Disadari atau tidak, politik identitas masih menjadi ancaman yang bisa mencederai proses demokrasi di Indonesia.
"Politik identitas adalah sebuah upaya (politik) yang sering menggunakan kendaraan tertentu, seperti etnis, agama, budaya tertentu, dan mereka mempolitisasi dengan begitu masifnya, biasanya untuk tujuan pragmatis," ujar Ketua Forum Koordinasi Pencegahan Terorisme (FKPT) Provinsi Jawa Tengah (Jateng) Prof Syamsul Ma’arif, di Semarang, Rabu (8/2/2023).
Menurut Guru Besar Universitas Islam Negeri (UIN) Walisongo ini, para pelaku praktik politik identitas biasanya melakukan aksinya tanpa memproyeksikan sebuah gagasan besar untuk membangun iklim demokrasi yang sehat. Para oknum ini hanya berpikir bagaimana caranya menang, caranya mereka agar mampu memberikan tekanan pada lawan politiknya, sehingga akhirnya adalah sebuah polarisasi yang tajam karena para pelakunya menggunakan praktik politik yang kurang elegan dan kurang demokratis.

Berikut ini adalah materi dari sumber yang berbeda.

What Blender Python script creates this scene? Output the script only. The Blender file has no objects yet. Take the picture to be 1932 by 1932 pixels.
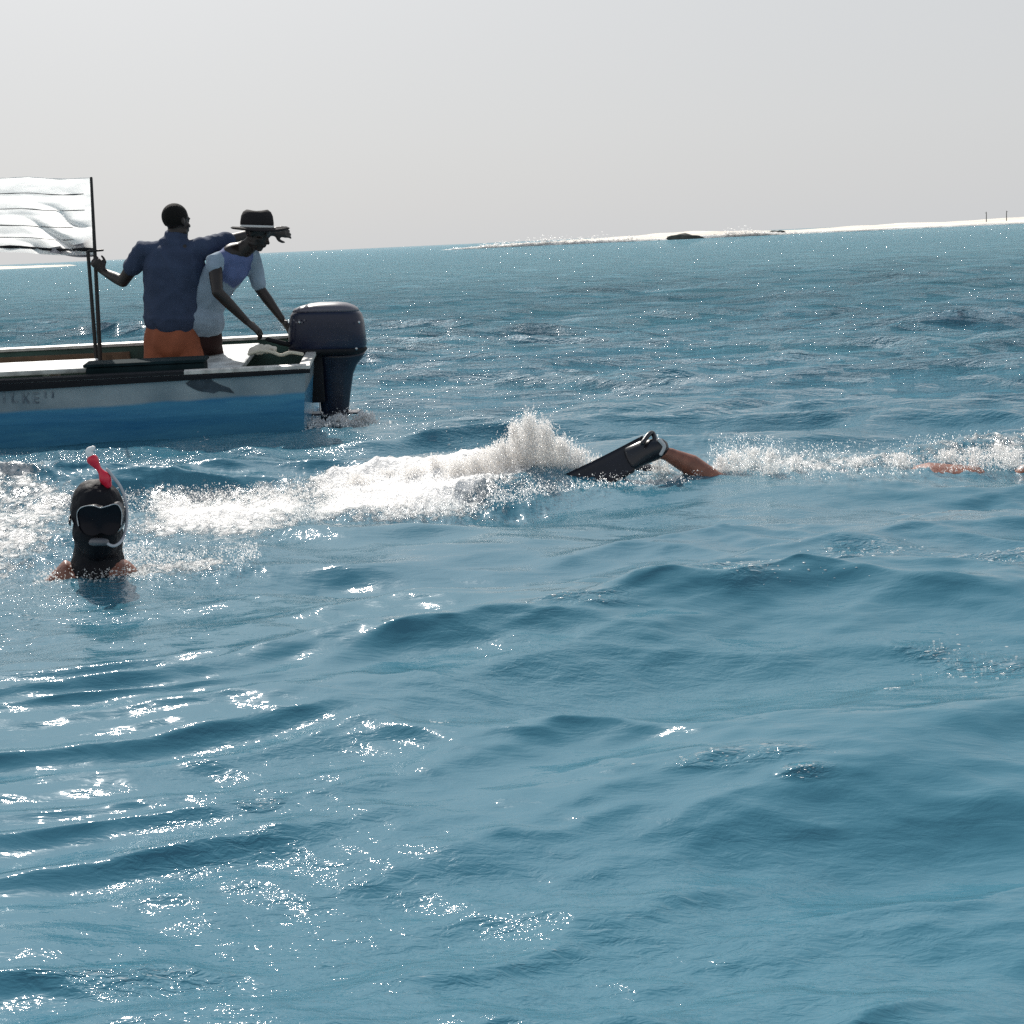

Ia menambahkan bahwa efek samping dari politik identitas yang muncul, berkembang, dan kemudian disebarkan secara terus-menerus akan menimbulkan polarisasi sehingga berujung pada upaya untuk menggoyang pemerintah yang sah. Tujuan ini dicapai dengan cara mengintimidasi atau bahkan melakukan kekerasan, baik pemikiran, tindakan ataupun yang lain-lain yang akan merusak sebuah iklim demokrasi, persatuan dan kesatuan.

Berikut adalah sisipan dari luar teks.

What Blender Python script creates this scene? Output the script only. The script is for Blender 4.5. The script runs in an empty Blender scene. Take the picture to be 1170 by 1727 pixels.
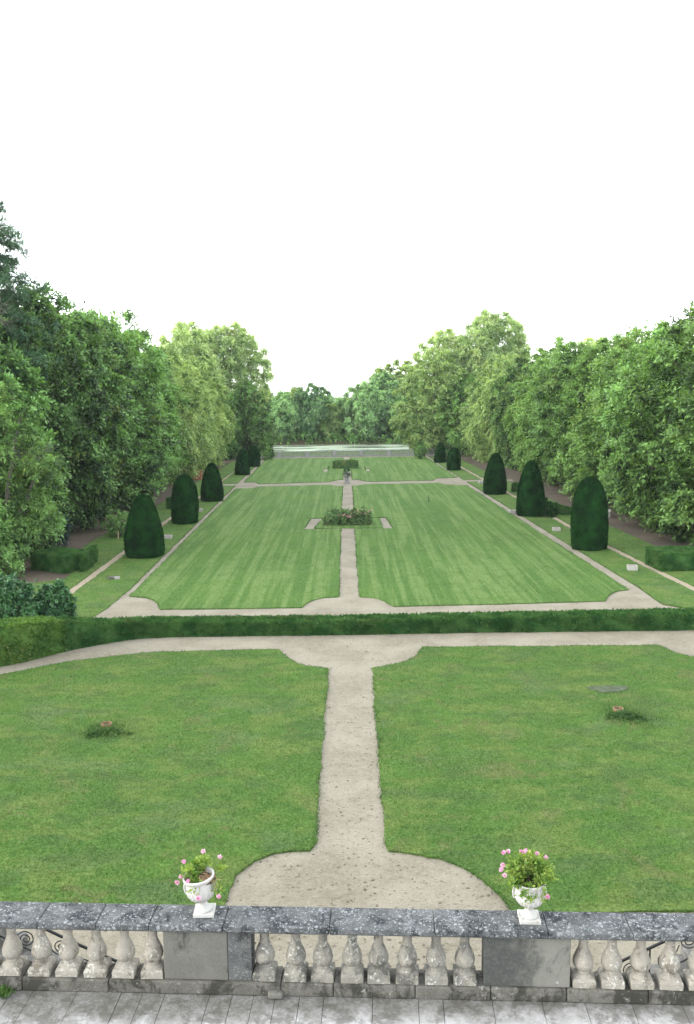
import bpy, math, random
import numpy as np
from mathutils import Matrix, Vector

SC = bpy.context.scene
COL = SC.collection
PI = math.pi
rad = math.radians

# ------------------------------------------------------------------ camera model (photo pixels -> ground)
F, CX, CY, CAMH = 1500.0, 585.0, 863.5, 10.0
PITCH = math.atan(203.5 / 1500); ROLL = rad(0.6)

def ray(px, py):
    x = (px - CX) / F; y = -(py - CY) / F
    c, s = math.cos(ROLL), math.sin(ROLL)
    x, y = c * x + s * y, -s * x + c * y
    return (x, math.cos(PITCH) + y * math.sin(PITCH), -math.sin(PITCH) + y * math.cos(PITCH))

def gp(px, py, z=0.0):
    d = ray(px, py); t = (z - CAMH) / d[2]
    return (d[0] * t, d[1] * t)

def at(px, py, Y):
    d = ray(px, py); t = Y / d[1]
    return (d[0] * t, CAMH + d[2] * t)

# ------------------------------------------------------------------ mesh helpers
def raw_mesh(name, V, F_):
    """V (n,3) array, F_ list of arrays (m,k) faces"""
    V = np.asarray(V, dtype=np.float32)
    me = bpy.data.meshes.new(name)
    me.vertices.add(len(V)); me.vertices.foreach_set('co', V.ravel())
    idx = np.concatenate([f.ravel() for f in F_]).astype(np.int32)
    tot = np.concatenate([np.full(len(f), f.shape[1]) for f in F_]).astype(np.int32)
    st = np.concatenate([[0], np.cumsum(tot)[:-1]]).astype(np.int32)
    me.loops.add(len(idx)); me.loops.foreach_set('vertex_index', idx)
    me.polygons.add(len(tot)); me.polygons.foreach_set('loop_start', st)
    me.update(calc_edges=True)
    return me

class MB:
    def __init__(self):
        self.V = []; self.Fa = []; self.n = 0
    def add(self, V, faces):
        V = np.asarray(V, dtype=np.float64).reshape(-1, 3)
        for f in faces:
            f = np.asarray(f, dtype=np.int64)
            if f.size:
                self.Fa.append(f.reshape(-1, f.shape[-1]) + self.n)
        self.V.append(V); self.n += len(V)
        return self
    def box(self, x0, x1, y0, y1, z0, z1, bev=0.0):
        if bev <= 0:
            V = [(x, y, z) for z in (z0, z1) for y in (y0, y1) for x in (x0, x1)]
            return self.add(V, [[(0, 2, 3, 1), (4, 5, 7, 6), (0, 1, 5, 4), (1, 3, 7, 5), (3, 2, 6, 7), (2, 0, 4, 6)]])
        # bevelled box : cube-sphere style rounding of all edges
        b = min(bev, (x1 - x0) / 2.01, (y1 - y0) / 2.01, (z1 - z0) / 2.01)
        xs = [x0, x0 + b, x1 - b, x1]; ys = [y0, y0 + b, y1 - b, y1]; zs = [z0, z0 + b, z1 - b, z1]
        V = []; ix = {}; faces = []
        def v(i, j, k):
            if (i, j, k) in ix: return ix[(i, j, k)]
            p = [xs[i], ys[j], zs[k]]
            e = (i in (0, 3)) + (j in (0, 3)) + (k in (0, 3))
            if e >= 2:
                q = 0.293 if e == 2 else 0.423
                if i in (0, 3): p[0] += (b * q if i == 0 else -b * q)
                if j in (0, 3): p[1] += (b * q if j == 0 else -b * q)
                if k in (0, 3): p[2] += (b * q if k == 0 else -b * q)
            ix[(i, j, k)] = len(V); V.append(p); return ix[(i, j, k)]
        for a in range(3):
            for c in range(3):
                faces.append((v(a, c, 0), v(a, c + 1, 0), v(a + 1, c + 1, 0), v(a + 1, c, 0)))
                faces.append((v(a, c, 3), v(a + 1, c, 3), v(a + 1, c + 1, 3), v(a, c + 1, 3)))
                faces.append((v(a, 0, c), v(a + 1, 0, c), v(a + 1, 0, c + 1), v(a, 0, c + 1)))
                faces.append((v(a, 3, c), v(a, 3, c + 1), v(a + 1, 3, c + 1), v(a + 1, 3, c)))
                faces.append((v(0, a, c), v(0, a, c + 1), v(0, a + 1, c + 1), v(0, a + 1, c)))
                faces.append((v(3, a, c), v(3, a + 1, c), v(3, a + 1, c + 1), v(3, a, c + 1)))
        return self.add(V, [faces])
    def lathe(self, prof, seg=24, c=(0, 0, 0), wob=0.0, rs=None):
        a = np.linspace(0, 2 * PI, seg, endpoint=False)
        V = []
        for r, z in prof:
            rr = r * np.ones(seg)
            if wob and rs is not None: rr = rr * (1 + wob * rs.normal(size=seg))
            V.append(np.stack([c[0] + rr * np.cos(a), c[1] + rr * np.sin(a), np.full(seg, c[2] + z)], 1))
        V = np.concatenate(V); m = len(prof); f = []
        for i in range(m - 1):
            for j in range(seg):
                k = (j + 1) % seg
                f.append((i * seg + j, i * seg + k, (i + 1) * seg + k, (i + 1) * seg + j))
        fs = [f, [tuple(range(seg))[::-1]], [tuple((m - 1) * seg + j for j in range(seg))]]
        return self.add(V, fs)
    def tube(self, pts, r, seg=7):
        pts = np.asarray(pts, float); n = len(pts)
        rr = np.full(n, r) if np.isscalar(r) else np.asarray(r, float)
        T = np.gradient(pts, axis=0); T /= np.linalg.norm(T, axis=1)[:, None] + 1e-9
        ref = np.array([0, 0, 1.0]) if abs(T[0][2]) < 0.9 else np.array([1.0, 0, 0])
        V = []; a = np.linspace(0, 2 * PI, seg, endpoint=False)
        for i in range(n):
            u = np.cross(T[i], ref); u /= np.linalg.norm(u) + 1e-9
            w = np.cross(u, T[i]); ref = w
            V.append(pts[i] + rr[i] * (np.cos(a)[:, None] * u + np.sin(a)[:, None] * w))
        f = []
        for i in range(n - 1):
            for j in range(seg):
                k = (j + 1) % seg
                f.append((i * seg + j, i * seg + k, (i + 1) * seg + k, (i + 1) * seg + j))
        return self.add(np.concatenate(V), [f, [tuple(range(seg))[::-1]], [tuple((n - 1) * seg + j for j in range(seg))]])
    def quads(self, V):
        n = len(V) // 4
        return self.add(V, [np.arange(4 * n).reshape(-1, 4)])
    def poly_slab(self, pts, z0, z1):
        n = len(pts)
        V = [(x, y, z1) for x, y in pts] + [(x, y, z0) for x, y in pts]
        side = [(i, n + i, n + (i + 1) % n, (i + 1) % n) for i in range(n)]
        return self.add(V, [[tuple(range(n))], side])
    def mesh(self, name, smooth=False):
        by = {}
        for f in self.Fa: by.setdefault(f.shape[1], []).append(f)
        me = raw_mesh(name, np.concatenate(self.V), [np.concatenate(v) for v in by.values()])
        me.polygons.foreach_set('use_smooth', np.full(len(me.polygons), bool(smooth)))
        return me
    def build(self, name, mat, parent=None, smooth=False, loc=None):
        o = bpy.data.objects.new(name, self.mesh(name, smooth))
        for m in (mat if isinstance(mat, list) else [mat]): o.data.materials.append(m)
        COL.objects.link(o)
        if parent is not None: o.parent = parent
        if loc is not None: o.location = loc
        return o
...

Syamsul juga menjelaskan bahwa memang metode kampanye dengan memanfaatkan politik identitas, bagi sebagian orang merupakan cara yang menarik.
"Kalau persoalan seksi, ya seksi. Bahkan banyak orang yang kalau tidak waras itu akan terpesona. Kalau tidak waras, tidak rasional itu akan mudah terpesona, karena memang menarik, terutama kepada syahwat-syahwat politik dan dijustifikasi dengan fenomena agama. Agama jadi ditarik pada kepentingan sesaat. Ini akan menjadi sesuatu yang akan mudah untuk membakar emosi masyarakat," ucapnya.